TASK PROMPT – Of all the lines in the records below, how many hold the word "from"? Give the number alone.

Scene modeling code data
═══

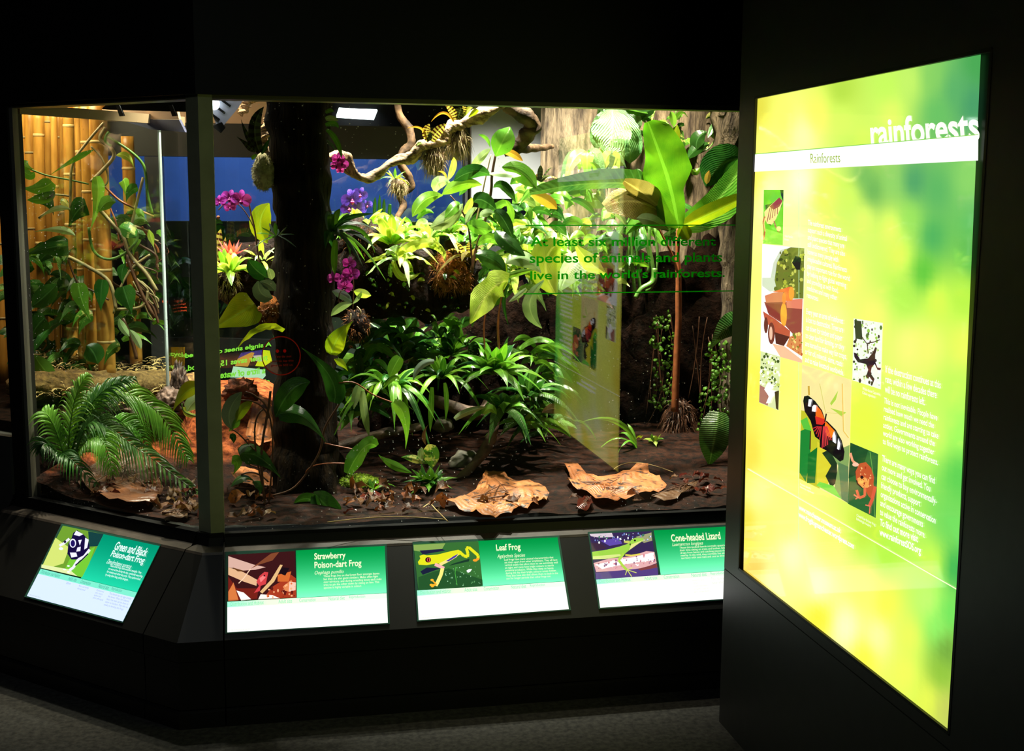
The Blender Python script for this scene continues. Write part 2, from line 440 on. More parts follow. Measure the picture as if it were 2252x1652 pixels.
# plinth units carrying the labels: section (distance out from glass, height)
SEC = [(.05, .0), (.05, .44), (.03, .535), (.035, .505), (.08, .497), (.265, .497-.185*T50), (.265, .215), (.262, .21), (.262, .06), (.256, .055), (.27, .05), (.27, .0)]
def unit(name, ends, label):
    t = thing(name, label, 'display plinth', (ends[0][0]+ends[-1][0])/2)
    b = MB(); b.sweep([[p+dr*d+V((0, 0, z)) for d, z in SEC] for p, dr in ends]); b.build('body', M['black'], t, smooth=False)
    s2 = [(.0, .51), (.0, .547), (.028, .547), (.034, .51)]
    b = MB(); b.sweep([[p+dr*d+V((0, 0, z)) for d, z in s2] for p, dr in ends]); b.build('window_sill', M['black_matt'], t, smooth=False)
    s3 = [(.034, .5), (.034, .509), (.078, .501), (.083, .494), (.07, .488)]
    b = MB(); b.sweep([[p+dr*d+V((0, 0, z)) for d, z in s3] for p, dr in ends]); b.build('edge_strip', M['strip'], t, smooth=False)
    return t
g = .0022
uA = unit('display_plinth', [(V((XE, GY, 0)), N0), (V((-.155+g, GY, 0)), N0)], 'long black sloping plinth under the main window carrying three lit labels')
uB = unit('display_plinth', [(V((-.155-g, GY, 0)), N0), (CC, MI), (CC+L*.043, NL)], 'narrow black corner wedge of the plinth below the window post')
uC = unit('display_plinth', [(CC+L*(.043+2*g), NL), (CC+L*.965, NL)], 'black sloping plinth under the left window carrying one lit label')

# right hand partition with the light box
PY0, PY1, PZ0, PZ1 = 2.13, 3.272, .532, 1.908
b = MB()
yf, yn = 3.385, .6
b.box(XW, XW+.16, yn, yf, 0, .497); 
b.box(XW, XW+.16, yn, yf, PZ1+.004, 3.4)
b.box(XW, XW+.16, PY1+.004, yf, .5, PZ1+.004); b.box(XW, XW+.16, yn, PY0-.004, .5, PZ1+.004); b.box(XW, XW+.16, PY0-.004, PY1+.004, .5, PZ0-.004)
struct('wall_partition', b, M['panelwall'])
b = MB(); b.box(XW+.001, XW+.16, yn, yf, .4955, .502); struct('trim_5', b, M['black_matt'])
b = MB(); b.box(XW+.16, XW+.2, yn, 3.6, 0, 3.4); struct('wall_service', b, M['black_matt'])
b = MB(); b.box(2.36, 2.4, 3.95, 7.5, 0, 3.4); struct('wall_tank_side', b, M['black_matt'])

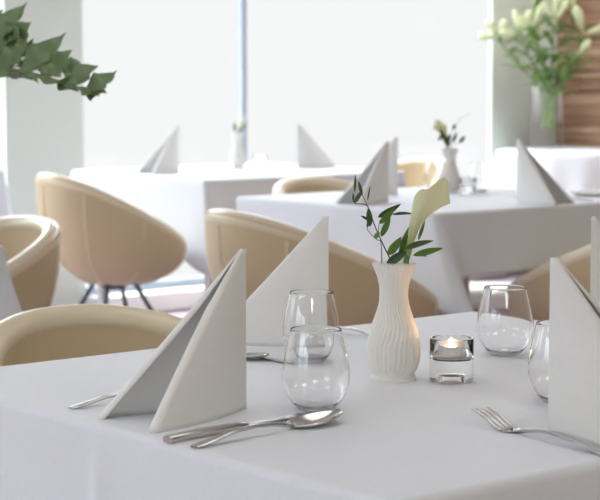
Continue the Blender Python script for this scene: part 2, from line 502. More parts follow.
# footstool glimpsed under the middle table
t = empty('footstool', (5.22, 5.10, 0), R(-48), 'pale pink stool with white padded top glimpsed under the middle table', 'stool')
Geo().box(-.17,.17,-.15,.15,.02,.25).build('base', M['pinkfab'], t, 40, [('BEVEL', dict(width=.02, segments=3))])
Geo().box(-.185,.185,-.165,.165,.25,.328).build('cushion', M['whitefab'], t, 180, [('BEVEL', dict(width=.03, segments=5))])

# ------------------------------------------------------------------ napkins
def napkin_mesh(half=17.5, L=.190, Hh=.202, curl=.010):
    """tent-folded napkin: spine upright at the origin, two wings opening towards +x"""
    rows = []
    NU, NV = 20, 26
    th = .0036
    def wing(sgn, v, u):
        # u 0 spine -> 1 slanted edge, which rolls over inwards; v 0 table -> 1 tip
        ln = L*(1-v)+.003*v
        a = R(half)*(1+.10*(1-v))
        sc_ = min(1, ln/.07)
        r_ = .0062*sc_; flat = ln - r_
        if u <= .7:
            k = u/.7; d = k*flat; off = 0
            bow = .011*math.sin(PI*k)*(1-v)
        else:
            f_ = (u-.7)/.3*PI*.92
            d = flat + r_*math.sin(f_); off = -r_*(1-math.cos(f_)); bow = 0
        n_ = bow + off
        x = d*math.cos(a) - n_*math.sin(a)*.5; y = sgn*(d*math.sin(a) + n_)
        return (x, y, v*Hh + .0012)
    for j in range(NV+1):
        v = (j/NV)
        row = [wing(-1, v, 1-i/NU) for i in range(NU)] + [(-.002,0,v*Hh+.0012)] + [wing(1, v, (i+1)/NU) for i in range(NU)]
        rows.append(row)
    return Geo().grid(rows)
nm = napkin_mesh()
nap = nm.build('folded_napkin', M['napkin'], smooth=70, mods=[('SOLIDIFY', dict(thickness=.0034, offset=0))])
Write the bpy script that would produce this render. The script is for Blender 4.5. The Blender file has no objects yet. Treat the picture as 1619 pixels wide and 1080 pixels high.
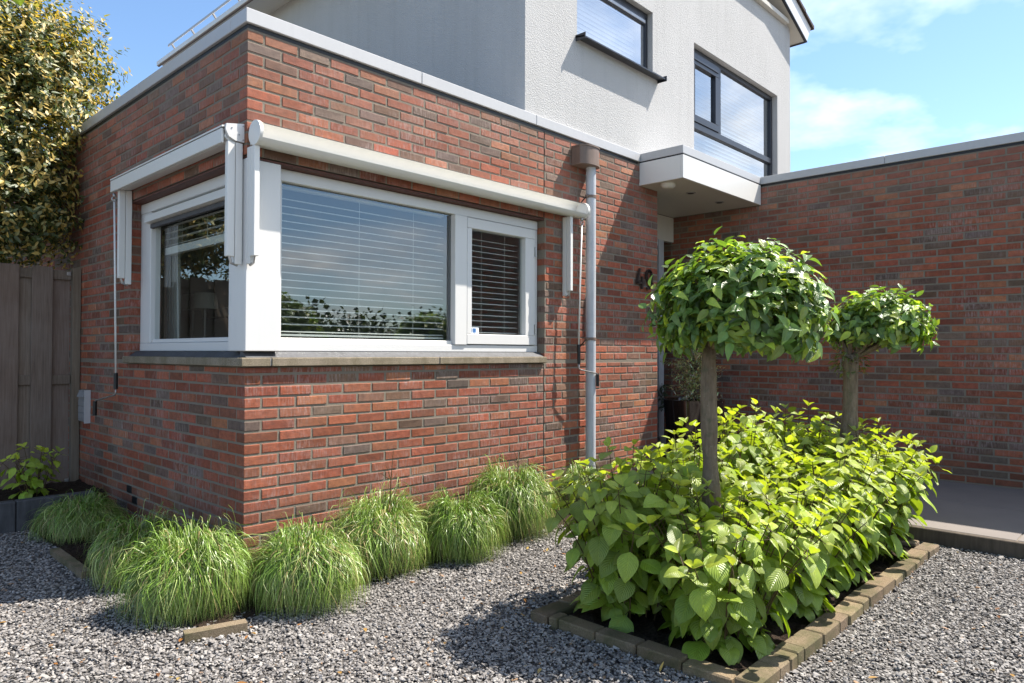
import bpy, bmesh, math, random
import numpy as np
from mathutils import Vector, Matrix

rng = random.Random(7)
npr = np.random.default_rng(11)
S = bpy.context.scene
COL = S.collection
GZ = -0.172            # level of the gravel
SUN = Vector((1.88, -1.0, 3.18)).normalized()

# ------------------------------------------------------------------ camera
F_PX, YAW, PITCH, ROLL = 1119.51, math.radians(46.6763), math.radians(0.90686), math.radians(0.15789)
CAM = Vector((-1.78463, -3.65875, 1.05299))
cy_, sy_, cp_, sp_ = math.cos(YAW), math.sin(YAW), math.cos(PITCH), math.sin(PITCH)
fwd = Vector((sy_*cp_, cy_*cp_, sp_)); rt = Vector((cy_, -sy_, 0)); up = rt.cross(fwd)
R_ = math.cos(ROLL)*rt + math.sin(ROLL)*up; U_ = -math.sin(ROLL)*rt + math.cos(ROLL)*up
cd = bpy.data.cameras.new("camera"); cam = bpy.data.objects.new("camera", cd); COL.objects.link(cam)
cd.sensor_width = 36; cd.lens = F_PX/1619*36; cd.clip_end = 600; cd.clip_start = .05
cam.matrix_world = Matrix(((R_.x, U_.x, -fwd.x, CAM.x), (R_.y, U_.y, -fwd.y, CAM.y), (R_.z, U_.z, -fwd.z, CAM.z), (0, 0, 0, 1)))
S.camera = cam
def project(P):
    d = Vector(P)-CAM; z = d.dot(fwd)
    if z < .1: return (-9999, -9999, z)
    return (809.5+F_PX*d.dot(R_)/z, 540-F_PX*d.dot(U_)/z, z)

# ------------------------------------------------------------------ world + sun
W = bpy.data.worlds.new("World"); S.world = W; W.use_nodes = True
nt = W.node_tree; nt.nodes.clear()
def N(t, typ, **kw):
    n = t.nodes.new(typ)
    for k, v in kw.items():
        if k.startswith('i_'):
            key = k[2:]
            key = int(key) if key.isdigit() else key.replace('_', ' ')
            n.inputs[key].default_value = v
        else: setattr(n, k, v)
    return n
def lk(t, a, b): t.links.new(a, b)
def math_(t, op, a, b=None, clamp=False):
    n = t.nodes.new('ShaderNodeMath'); n.operation = op; n.use_clamp = clamp
    for i, v in enumerate((a, b)):
        if v is None: continue
        if isinstance(v, (int, float)): n.inputs[i].default_value = v
        else: t.links.new(v, n.inputs[i])
    return n.outputs[0]
def ramp(t, fac, stops, interp='LINEAR'):
    n = t.nodes.new('ShaderNodeValToRGB'); n.color_ramp.interpolation = interp
    e = n.color_ramp.elements
    while len(e) < len(stops): e.new(.5)
    for el, (p, c) in zip(e, stops):
        el.position = p; el.color = (*c, 1) if len(c) == 3 else c
    if fac is not None: t.links.new(fac, n.inputs[0])
    return n.outputs[0]
def mix(t, fac, a, b, blend='MIX'):
    n = t.nodes.new('ShaderNodeMix'); n.data_type = 'RGBA'; n.blend_type = blend
    for i, v in ((0, fac), (6, a), (7, b)):
        if isinstance(v, (int, float)): n.inputs[i].default_value = v
        elif isinstance(v, (tuple, list)): n.inputs[i].default_value = (*v, 1) if len(v) == 3 else v
        else: t.links.new(v, n.inputs[i])
    return n.outputs[2]
def noise(t, vec, scale, detail=3, rough=.55, dim='3D'):
    n = t.nodes.new('ShaderNodeTexNoise'); n.inputs['Scale'].default_value = scale
    n.inputs['Detail'].default_value = detail; n.inputs['Roughness'].default_value = rough
    if vec is not None: t.links.new(vec, n.inputs['Vector'])
    return n.outputs['Fac']

sky = N(nt, 'ShaderNodeTexSky', sky_type='NISHITA', sun_disc=False)
sky.sun_elevation = math.asin(SUN.z); sky.sun_rotation = math.atan2(SUN.x, SUN.y)
sky.air_density = 1.0; sky.dust_density = .25; sky.ozone_density = 1.6; sky.altitude = 0
tc = N(nt, 'ShaderNodeTexCoord'); sep = N(nt, 'ShaderNodeSeparateXYZ'); lk(nt, tc.outputs['Generated'], sep.inputs[0])
zz = math_(nt, 'ADD', math_(nt, 'MAXIMUM', sep.outputs[2], 0.0), .22)
cmb = N(nt, 'ShaderNodeCombineXYZ')
lk(nt, math_(nt, 'DIVIDE', sep.outputs[0], zz), cmb.inputs[0]); lk(nt, math_(nt, 'DIVIDE', sep.outputs[1], zz), cmb.inputs[1])
mp = N(nt, 'ShaderNodeMapping'); lk(nt, cmb.outputs[0], mp.inputs[0]); mp.inputs['Location'].default_value = (2.37044, 4.80512, 8.46559)
cn = noise(nt, mp.outputs[0], .95, 7, .56)
# fair-weather clouds, denser towards the south
south = math_(nt, 'MULTIPLY', math_(nt, 'ADD', math_(nt, 'MULTIPLY', sep.outputs[0], .29), math_(nt, 'MULTIPLY', sep.outputs[1], -.957)), .075)
cm = math_(nt, 'ADD', cn, south)
mask = ramp(nt, cm, [(.50, (0, 0, 0)), (.60, (.40, .40, .40)), (.70, (1, 1, 1))])
shade = noise(nt, mp.outputs[0], 2.3, 5, .6)
ccol = ramp(nt, shade, [(.3, (2.6, 2.75, 3.0)), (.65, (7.0, 6.95, 6.8))])
skyc = mix(nt, 1.0, sky.outputs[0], (.58, .64, .68), 'MULTIPLY')
skyf = mix(nt, mask, skyc, ccol)
bg = N(nt, 'ShaderNodeBackground'); bg.inputs[1].default_value = .15
lk(nt, skyf, bg.inputs[0]); wo = N(nt, 'ShaderNodeOutputWorld'); lk(nt, bg.outputs[0], wo.inputs[0])

sl = bpy.data.lights.new("sun", 'SUN'); sl.energy = 4.8; sl.angle = math.radians(.53); sl.color = (1, .935, .845)
so = bpy.data.objects.new("sun", sl); COL.objects.link(so)
so.rotation_euler = SUN.to_track_quat('Z', 'Y').to_euler(); so.location = SUN*30
S.view_settings.view_transform = 'Standard'; S.view_settings.look = 'None'
S.view_settings.exposure = 1.27; S.view_settings.gamma = 1; S.view_settings.use_curve_mapping = False
S.render.engine = 'CYCLES'
S.render.resolution_x, S.render.resolution_y = 1024, 683

# ------------------------------------------------------------------ materials
MATS = {}
def newmat(name):
    m = bpy.data.materials.new(name); m.use_nodes = True; t = m.node_tree; t.nodes.clear()
    out = N(t, 'ShaderNodeOutputMaterial'); MATS[name] = m
    return m, t, out
def princ(t, out, col, rough=.6, spec=.4, bump=None, bstr=.3, bdist=.002, metal=0., coat=0.):
    p = N(t, 'ShaderNodeBsdfPrincipled')
    for nm, v in (('Base Color', col), ('Roughness', rough)):
        if isinstance(v, tuple): p.inputs[nm].default_value = (*v, 1)
        elif isinstance(v, (int, float)): p.inputs[nm].default_value = v
        else: lk(t, v, p.inputs[nm])
    p.inputs['Specular IOR Level'].default_value = spec; p.inputs['Metallic'].default_value = metal
    p.inputs['Coat Weight'].default_value = coat
    if bump is not None:
        b = N(t, 'ShaderNodeBump'); b.inputs['Strength'].default_value = bstr; b.inputs['Distance'].default_value = bdist
        lk(t, bump, b.inputs['Height']); lk(t, b.outputs[0], p.inputs['Normal'])
    if out is not None: lk(t, p.outputs[0], out.inputs[0])
    return p
def pos(t, scale=None):
    g = N(t, 'ShaderNodeNewGeometry')
    if scale is None: return g.outputs['Position']
    m = N(t, 'ShaderNodeMapping'); m.inputs['Scale'].default_value = scale; lk(t, g.outputs['Position'], m.inputs[0])
    return m.outputs[0]
def tint(t):
    a = N(t, 'ShaderNodeAttribute', attribute_name='bc'); o = N(t, 'ShaderNodeObjectInfo')
    return mix(t, 1.0, a.outputs['Color'], o.outputs['Color'], 'MULTIPLY')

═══

RESPONSE FOR THIS EXERCISE – 4